The council and ESB are also in ongoing discussions about the roll-out of further charging-only parking bays, the spokesperson said.

The Green Party’s Ryan is unconvinced about the council’s willingness to encourage electric car ownership, however. “I think their [the council’s] priority at the moment is revenue for parking rather than cleaning up city air,” he says.

Ryan says that a massive increase in national infrastructure is needed for electric vehicles and that the ESB should not be removing charge points.

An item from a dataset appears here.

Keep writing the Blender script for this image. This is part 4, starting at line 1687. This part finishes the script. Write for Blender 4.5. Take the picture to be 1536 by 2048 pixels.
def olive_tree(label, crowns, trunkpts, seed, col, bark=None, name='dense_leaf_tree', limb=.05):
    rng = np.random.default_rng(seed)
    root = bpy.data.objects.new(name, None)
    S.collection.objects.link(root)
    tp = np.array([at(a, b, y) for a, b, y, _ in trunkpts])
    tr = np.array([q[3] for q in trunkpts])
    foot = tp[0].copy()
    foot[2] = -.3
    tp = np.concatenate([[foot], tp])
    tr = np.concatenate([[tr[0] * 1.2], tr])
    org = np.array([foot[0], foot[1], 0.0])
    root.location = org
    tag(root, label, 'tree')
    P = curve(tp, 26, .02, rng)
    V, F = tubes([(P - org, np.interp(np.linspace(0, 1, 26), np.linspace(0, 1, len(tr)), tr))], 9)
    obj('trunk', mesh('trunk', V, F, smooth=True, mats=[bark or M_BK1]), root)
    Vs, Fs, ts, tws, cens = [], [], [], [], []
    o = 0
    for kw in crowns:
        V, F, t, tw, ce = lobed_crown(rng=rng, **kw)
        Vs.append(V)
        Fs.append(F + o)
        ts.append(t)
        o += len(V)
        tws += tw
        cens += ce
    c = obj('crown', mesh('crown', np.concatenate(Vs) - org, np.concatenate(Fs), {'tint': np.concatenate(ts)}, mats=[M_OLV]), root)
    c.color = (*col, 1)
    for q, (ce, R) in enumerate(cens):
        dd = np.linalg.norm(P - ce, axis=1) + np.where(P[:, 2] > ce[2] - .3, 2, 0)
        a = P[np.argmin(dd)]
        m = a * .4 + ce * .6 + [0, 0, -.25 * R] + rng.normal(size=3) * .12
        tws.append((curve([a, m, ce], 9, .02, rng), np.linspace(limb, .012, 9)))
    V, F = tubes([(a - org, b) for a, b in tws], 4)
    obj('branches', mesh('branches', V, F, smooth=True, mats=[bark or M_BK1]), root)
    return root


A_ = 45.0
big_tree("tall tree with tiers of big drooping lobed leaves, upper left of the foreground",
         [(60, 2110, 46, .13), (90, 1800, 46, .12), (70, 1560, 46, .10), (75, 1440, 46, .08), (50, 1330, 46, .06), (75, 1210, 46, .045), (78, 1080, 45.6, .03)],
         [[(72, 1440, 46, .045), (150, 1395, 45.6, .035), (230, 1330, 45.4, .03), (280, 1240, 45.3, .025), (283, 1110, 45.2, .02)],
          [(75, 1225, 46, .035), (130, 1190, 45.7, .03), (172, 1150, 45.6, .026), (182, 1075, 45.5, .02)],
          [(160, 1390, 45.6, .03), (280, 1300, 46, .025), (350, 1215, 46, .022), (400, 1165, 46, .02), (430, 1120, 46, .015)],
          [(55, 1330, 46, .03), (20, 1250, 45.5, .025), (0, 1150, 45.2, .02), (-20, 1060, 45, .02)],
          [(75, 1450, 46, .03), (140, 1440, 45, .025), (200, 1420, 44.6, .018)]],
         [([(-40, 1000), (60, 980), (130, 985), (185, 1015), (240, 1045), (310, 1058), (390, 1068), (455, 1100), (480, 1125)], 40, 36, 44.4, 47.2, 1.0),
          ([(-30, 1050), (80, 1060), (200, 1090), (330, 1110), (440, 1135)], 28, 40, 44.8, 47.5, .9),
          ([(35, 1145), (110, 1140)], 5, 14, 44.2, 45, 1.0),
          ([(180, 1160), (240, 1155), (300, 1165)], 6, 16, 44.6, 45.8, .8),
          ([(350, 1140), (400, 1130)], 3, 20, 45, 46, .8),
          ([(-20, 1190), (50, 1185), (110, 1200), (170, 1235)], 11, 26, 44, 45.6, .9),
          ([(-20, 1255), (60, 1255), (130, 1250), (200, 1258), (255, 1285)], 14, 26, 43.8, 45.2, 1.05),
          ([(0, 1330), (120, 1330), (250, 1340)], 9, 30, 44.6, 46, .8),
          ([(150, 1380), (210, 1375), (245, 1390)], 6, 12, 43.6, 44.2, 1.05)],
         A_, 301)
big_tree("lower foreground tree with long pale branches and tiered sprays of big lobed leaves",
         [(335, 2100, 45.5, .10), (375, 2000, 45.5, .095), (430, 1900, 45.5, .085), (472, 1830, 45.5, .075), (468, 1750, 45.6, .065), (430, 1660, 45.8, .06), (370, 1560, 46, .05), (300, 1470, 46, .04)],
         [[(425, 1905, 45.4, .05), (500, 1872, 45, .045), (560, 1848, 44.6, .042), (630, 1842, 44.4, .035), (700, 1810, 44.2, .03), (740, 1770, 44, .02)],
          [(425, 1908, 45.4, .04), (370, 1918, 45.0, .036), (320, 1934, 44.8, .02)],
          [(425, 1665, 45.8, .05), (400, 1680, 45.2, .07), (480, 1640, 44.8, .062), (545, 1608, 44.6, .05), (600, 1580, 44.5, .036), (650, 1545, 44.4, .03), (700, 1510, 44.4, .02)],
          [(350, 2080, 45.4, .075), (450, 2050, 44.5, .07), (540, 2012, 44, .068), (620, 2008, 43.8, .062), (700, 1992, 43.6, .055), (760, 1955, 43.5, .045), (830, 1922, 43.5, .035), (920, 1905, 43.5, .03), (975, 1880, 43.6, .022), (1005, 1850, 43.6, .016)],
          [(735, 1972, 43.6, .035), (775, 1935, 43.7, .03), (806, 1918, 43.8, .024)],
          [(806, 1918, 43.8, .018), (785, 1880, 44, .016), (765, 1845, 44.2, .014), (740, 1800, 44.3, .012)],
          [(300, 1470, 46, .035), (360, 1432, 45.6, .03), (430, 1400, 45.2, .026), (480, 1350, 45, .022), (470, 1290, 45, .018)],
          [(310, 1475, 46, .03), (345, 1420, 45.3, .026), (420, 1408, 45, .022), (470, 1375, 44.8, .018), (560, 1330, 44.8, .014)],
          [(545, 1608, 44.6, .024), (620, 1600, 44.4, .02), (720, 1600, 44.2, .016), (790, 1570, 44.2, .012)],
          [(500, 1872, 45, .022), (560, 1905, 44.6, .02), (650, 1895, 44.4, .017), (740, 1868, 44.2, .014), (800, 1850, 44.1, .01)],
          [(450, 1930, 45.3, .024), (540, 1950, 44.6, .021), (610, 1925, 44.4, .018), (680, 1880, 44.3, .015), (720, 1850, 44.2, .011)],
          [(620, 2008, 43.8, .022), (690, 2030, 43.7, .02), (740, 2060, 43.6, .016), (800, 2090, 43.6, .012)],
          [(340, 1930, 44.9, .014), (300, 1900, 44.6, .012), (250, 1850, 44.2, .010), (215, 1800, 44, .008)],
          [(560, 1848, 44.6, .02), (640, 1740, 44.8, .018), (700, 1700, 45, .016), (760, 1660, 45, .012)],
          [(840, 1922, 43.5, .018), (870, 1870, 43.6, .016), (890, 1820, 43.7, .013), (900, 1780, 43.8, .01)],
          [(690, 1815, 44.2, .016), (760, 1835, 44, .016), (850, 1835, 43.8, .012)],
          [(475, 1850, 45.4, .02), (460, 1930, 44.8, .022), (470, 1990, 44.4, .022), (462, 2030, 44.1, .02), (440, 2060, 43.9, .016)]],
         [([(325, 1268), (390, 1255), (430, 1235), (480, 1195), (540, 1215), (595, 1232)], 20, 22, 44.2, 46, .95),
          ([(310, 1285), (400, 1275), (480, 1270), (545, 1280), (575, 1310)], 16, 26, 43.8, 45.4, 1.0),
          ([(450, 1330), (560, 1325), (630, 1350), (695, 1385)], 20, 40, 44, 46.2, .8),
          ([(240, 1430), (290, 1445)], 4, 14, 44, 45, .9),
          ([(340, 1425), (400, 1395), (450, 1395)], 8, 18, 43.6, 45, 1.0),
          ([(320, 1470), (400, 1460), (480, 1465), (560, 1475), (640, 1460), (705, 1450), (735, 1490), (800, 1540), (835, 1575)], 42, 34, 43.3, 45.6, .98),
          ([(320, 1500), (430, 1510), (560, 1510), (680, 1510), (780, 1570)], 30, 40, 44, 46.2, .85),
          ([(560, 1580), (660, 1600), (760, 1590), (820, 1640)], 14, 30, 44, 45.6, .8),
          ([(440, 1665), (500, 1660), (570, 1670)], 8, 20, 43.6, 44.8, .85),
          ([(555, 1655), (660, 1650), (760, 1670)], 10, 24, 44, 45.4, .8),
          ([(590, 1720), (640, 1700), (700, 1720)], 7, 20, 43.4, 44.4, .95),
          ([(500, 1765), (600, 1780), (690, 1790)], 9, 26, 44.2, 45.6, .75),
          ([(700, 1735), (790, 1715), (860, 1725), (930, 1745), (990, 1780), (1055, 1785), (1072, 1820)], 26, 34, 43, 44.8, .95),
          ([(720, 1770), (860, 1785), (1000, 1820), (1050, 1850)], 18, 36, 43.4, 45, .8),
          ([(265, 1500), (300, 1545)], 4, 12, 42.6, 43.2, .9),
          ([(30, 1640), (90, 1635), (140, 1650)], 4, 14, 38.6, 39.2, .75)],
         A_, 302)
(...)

“I think the ESB are wrong to start taking them out as they did in Harold’s Cross. They need to start putting in a threefold, fourfold, fivefold increase in normal charging points,” he said.

We Want One

There are technological solutions to the lack of charging points that the council and the ESB could try, says Costello of the Green Party. “The obvious solution is sticking charge points in all the lampposts.”

An ESB spokesperson said it is always monitoring trends in technology, but it doesn’t have plans to introduce charging points in lampposts at the moment.

Robbins still wants to know what became of the charge point removed from Parkview Avenue in Rathgar.

The ESB spokesperson said that because the charge point wasn’t used enough “a decision was made to relocate to where demand (…) is greater.” They didn’t say where that is.

Robbins says he has asked for a charge point to be installed at Brighton Square in Rathgar, where there isn’t much pressure on parking, he says. “I got support from the resident’s association and from Terenure Energy Group.”

He says he has written multiple times to the ESB, with requests: “You remember the one you put in Eaton Square which was also removed, could you put it here? The one you removed in Harold’s Cross, could you put it here? You know we actually want one.”

“I’ve gotten no reply from them,” he says.

A Dublin City Council spokesperson says that the council plans to reexamine its policy towards electric-vehicle owners, in a review of council parking bye-laws.

The ESB says it “continues to work with Dublin City Council in relation to the location of on-street public charge points in Dublin city centre and across the country.”